Monday, February 18, 2008

anti-intellectualism

Today I learned that somebody wrote a book all about how a growing number of Americans are ignorant and completely fine with that, like Bart Simpson ("Underachiever and proud of it!"). Apparently people don't feel compelled to figure out things like where Iraq or Darfur are because it doesn't actually matter to them, but people during WWII went out and bought maps when the President asked them to so that everybody could be all square on exactly where all those picky little Pacific Islands were.
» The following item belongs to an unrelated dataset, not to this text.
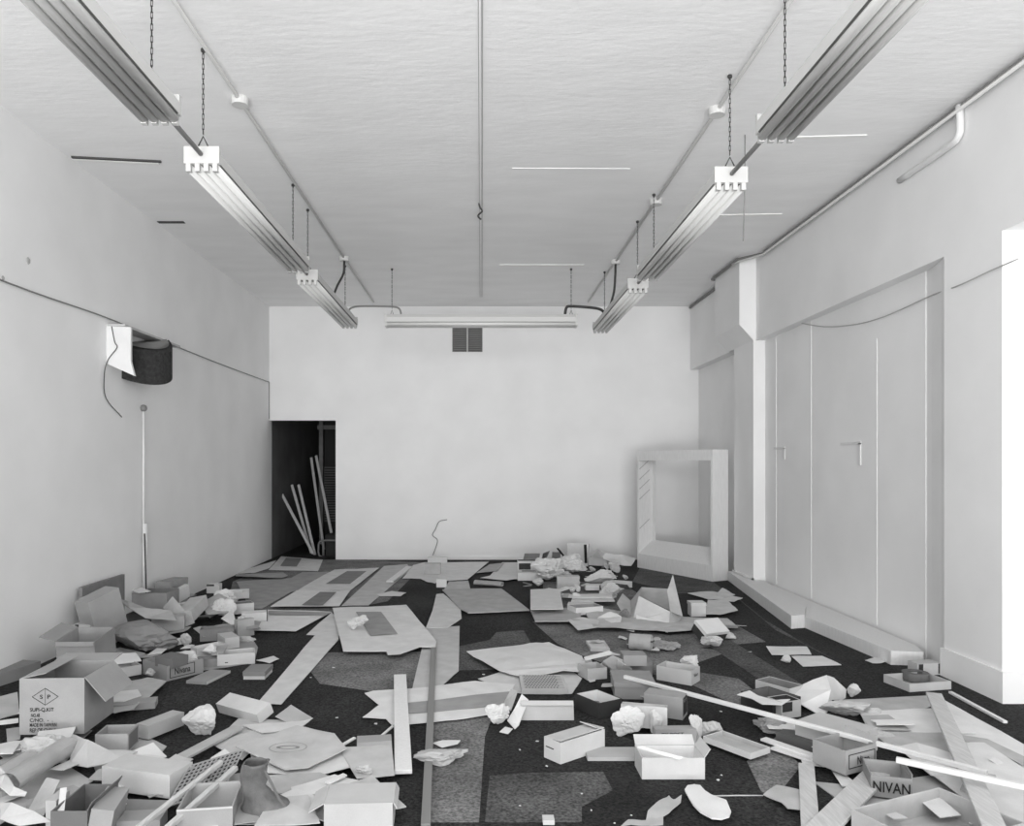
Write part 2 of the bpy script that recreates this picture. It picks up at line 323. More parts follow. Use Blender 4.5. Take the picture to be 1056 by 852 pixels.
# vent grille on back wall
v = empty('vent_grille', (W(481, 362, YB).x, YB, W(481, 362, YB).z), 'dark louvred vent grille high on the back wall', 'vent')
a = W(466.5, 363, YB); c2 = W(497.5, 337, YB)
box('frame', a.x, c2.x, YB - .012, YB, a.z, c2.z, M['mid_metal'], v)
xm = (a.x + c2.x) / 2
for x0, x1 in ((a.x, xm - .01), (xm + .01, c2.x)):
    b = bmesh.new()
    for i in range(12):
        z = a.z + (c2.z - a.z) * (i + .5) / 12; slab(b, Vector((x0, YB - .02, z)), X_, Vector((0, .8, .6)), Vector((0, -.6, .8)), .008, x1 - x0 - .008, -.012, .012, 0, .004)
    part('louvre', b, M['grille'], v)
box('divider', xm - .008, xm + .008, YB - .035, YB - .01, a.z, c2.z, M['pipe'], v)
tag(tubeobj('loose_wire', curve([W(461, 536, YB - .03), W(453, 538, YB - .03), W(449, 546, YB - .04), W(446, 552, YB - .03), W(451, 557, YB - .04), W(449, 566, YB - .05), W(446, 573, YB - .08)], 5), .006, M['mid_metal']), 'thin crooked wire sticking out of the back wall near the floor', 'wire')
# black shelf and leftovers in passage
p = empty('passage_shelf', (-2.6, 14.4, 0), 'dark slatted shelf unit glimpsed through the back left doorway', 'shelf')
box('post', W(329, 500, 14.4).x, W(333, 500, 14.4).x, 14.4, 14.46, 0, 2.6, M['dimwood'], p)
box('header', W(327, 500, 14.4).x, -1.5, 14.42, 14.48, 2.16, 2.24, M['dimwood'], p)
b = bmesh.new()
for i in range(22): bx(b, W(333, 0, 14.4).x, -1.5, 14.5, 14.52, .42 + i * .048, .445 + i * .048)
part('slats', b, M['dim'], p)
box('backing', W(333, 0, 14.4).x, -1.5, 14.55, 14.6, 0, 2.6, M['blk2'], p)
t = empty('metal_cart', (-2.45, 12.7, 0), 'black box with pale tubular frame standing in the doorway', 'cart')
Y0 = 12.5; q = lambda px, py: W(px, py, Y0)
tubeobj('tube_frame', curve([q(352, 557.5), q(334, 557.5), q(329, 560), q(328.5, 566), q(328.5, 570), q(332, 574.5), q(352, 575)], 4), .016, M['dimwood'], t)
tubeobj('tube_frame', [q(333.5, 559), q(333.5, 573)], .02, M['dimwood'], t)
box('cart_body', q(335, 0).x, -1.9, 12.56, 12.9, .005, .35, M['blk2'], t)
for i, (a, c_, z0, lab) in enumerate([((291, 510, 12.9), (323, 571, 12.5), .02, 'pale batten leaning low at the left of the doorway'), ((301, 500, 13.2), (317, 556, 13.0), .02, 'short pale batten leaning second in the doorway'),
      ((308, 500, 13.2), (322, 560, 12.8), .02, 'pale batten leaning third in the doorway'), ((326, 470, 13.6), (343, 556, 12.9), .03, 'long pale batten leaning nearest the right jamb of the doorway'), ((321, 472, 13.9), (331, 545, 13.6), .025, 'long dim batten leaning at the back of the passage')]):
    A, C = W(*a), W(*c_)
    if C.z > .05 and i != 0:
        d = (C - A).normalized(); C = C + d * (C.z / -d.z) if d.z < -.1 else C
    d = (C - A); L = d.length; d.normalize(); u = d.cross(Y_).normalized(); vv = d.cross(u)
    b = bmesh.new(); slab(b, A, d, u, vv, 0, L, -.022, .022, -.01, .01); tag(part('leaning_batten', b, M['wood']), lab, 'batten', 'battens leaning in the doorway')

# ---- display case frame by the back right corner
dc = empty('display_case', (2.75, 10.6, 0), 'white painted open wooden display case standing in the back right corner', 'cabinet')
P0 = Vector((2.30, 11.2, 0)); P1 = Vector((2.985, 9.84, 0)); u = (P1 - P0); L = u.length; u.normalize(); v = Vector((-u.y, u.x, 0)); hh = 1.70
if v.x < 0: v = -v
dd = .27
def cs(name, *a, m='paint_wood'):
    b = bmesh.new(); slab(b, P0, u, v, Z_, *a); return part(name, b, M[m], dc)
cs('side_panel', 0, .03, 0, dd, 0, hh); cs('side_panel', L - .03, L, 0, dd, 0, hh)
cs('top_board', .03, L - .03, 0, dd, hh - .03, hh); cs('fascia', .03, L - .03, 0, .02, hh - .14, hh - .03)
cs('kick_board', .03, L - .03, 0, .02, 0, .19); b = bmesh.new(); slab(b, P0 + Z_ * .19, u, (v * .27 + Z_ * .19).normalized(), Z_, .03, L - .03, -.005, .325, 0, .02); part('deck', b, M['paint_wood'], dc)
cs('back_rail', .03, .09, dd - .02, dd, .245, hh - .03); cs('back_rail', .09, L - .03, dd - .02, dd, hh - .12, hh - .03)
for i, z in enumerate((.55, .98, 1.13, 1.27, 1.42)):
    b = bmesh.new(); slab(b, P0 + Z_ * z, u, (v + Z_ * .75).normalized(), Z_, .0295, .033, .02, .25, 0, .012); part('shelf_groove', b, M['gap'], dc)
# ---- low boxed ledge along right wall: two loose lengths
b = bmesh.new(); prism(b, [(2.86, 7.04), (3.0, 7.08), (3.20, 7.52), (3.41, 9.19), (3.26, 9.19), (3.26, 9.95), (3.22, 9.95)], 0, .12)
tag(part('ledge_board', b, M['paint_wood']), 'white boxed ledge skewed off the right wall, the farther length', 'ledge')
b = bmesh.new(); prism(b, [(3.003, 7.08), (3.10, 5.78), (3.33, 5.75), (3.40, 6.0), (3.418, 8.9), (3.395, 8.9), (3.255, 7.9), (3.202, 7.52)], 0, .105)
tag(part('ledge_board', b, M['paint_wood']), 'white boxed ledge along the right wall, the nearer length below the recess', 'ledge')

# ================================================================ LITTER ON THE FLOOR
# worn patches and old adhesive that belong to the carpet
FLOOR = bpy.data.objects['floor']
def patch(pts, m, z=.0012):
    b = bmesh.new(); vs = [b.verts.new(G(x, y, z)) for x, y in pts]; f = b.faces.new(vs)
    if f.normal.z < 0: f.normal_flip()
    r = bmesh.ops.extrude_face_region(b, geom=[f]); bmesh.ops.translate(b, verts=[v for v in r['geom'] if isinstance(v, bmesh.types.BMVert)], vec=(0, 0, -.001))
    part('worn_patch', b, m, FLOOR)
patch([(549, 641), (605, 641), (650, 648), (690, 655), (760, 645), (790, 662), (720, 668), (752, 672), (700, 690), (762, 700), (790, 722), (760, 728), (700, 700), (640, 690), (600, 676), (575, 664)], M['adh2'])
patch([(452, 671), (505, 660), (512, 652), (540, 650), (548, 664), (520, 690), (452, 692)], M['adh'], .0011)
patch([(470, 742), (508, 738), (500, 760), (494, 848), (440, 848), (444, 745)], M['adh2'])
patch([(545, 797), (622, 796), (632, 815), (600, 832), (600, 848), (500, 848), (505, 800)], M['adh'])
patch([(335, 673), (440, 672), (428, 708), (405, 716), (330, 705), (318, 690)], M['adh2'], .0011)
patch([(770, 785), (800, 760), (826, 790), (800, 822), (785, 816)], M['adh2'])
patch([(722, 660), (745, 655), (850, 720), (840, 730), (800, 712)], M['adh'], .0014)
patch([(660, 585), (735, 600), (752, 612), (700, 612), (652, 600)], M['adh'], .0013)
patch([(290, 577), (346, 577), (440, 580), (400, 620), (300, 640), (262, 640), (225, 660), (240, 600)], M['adh2'], .001)
patch([(560, 600), (640, 600), (700, 640), (650, 650), (560, 645)], M['adh2'], .001)
patch([(740, 600), (800, 650), (900, 700), (880, 690), (830, 664), (790, 640)], M['adh'], .0016)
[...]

I blame advertising. See, if you have to tune out every other bit of information that comes to you, you start sorting things people used to find important, and there you are: it doesn't matter at all to me exactly where Darfur is. For all I have to do with solving the problems over there, it could be on the moon. And I don't have to worry about it because George Clooney will take care of it, so I can go back to getting better and someday getting an actual well-paying full-time job. Then maybe I'll figure out where Darfur is.

(Actually, I think it's in Sudan. And oh, look, I'm right.) (It's this kind of thing that makes it hard for people with blogs about learning things to jump on the anti-intellectualism bandwagon.)

Also, if you see the smog over the city compressed into a thin, brown line on the horizon in the morning, you shouldn't go into town. Even if it sounds fun, it's not.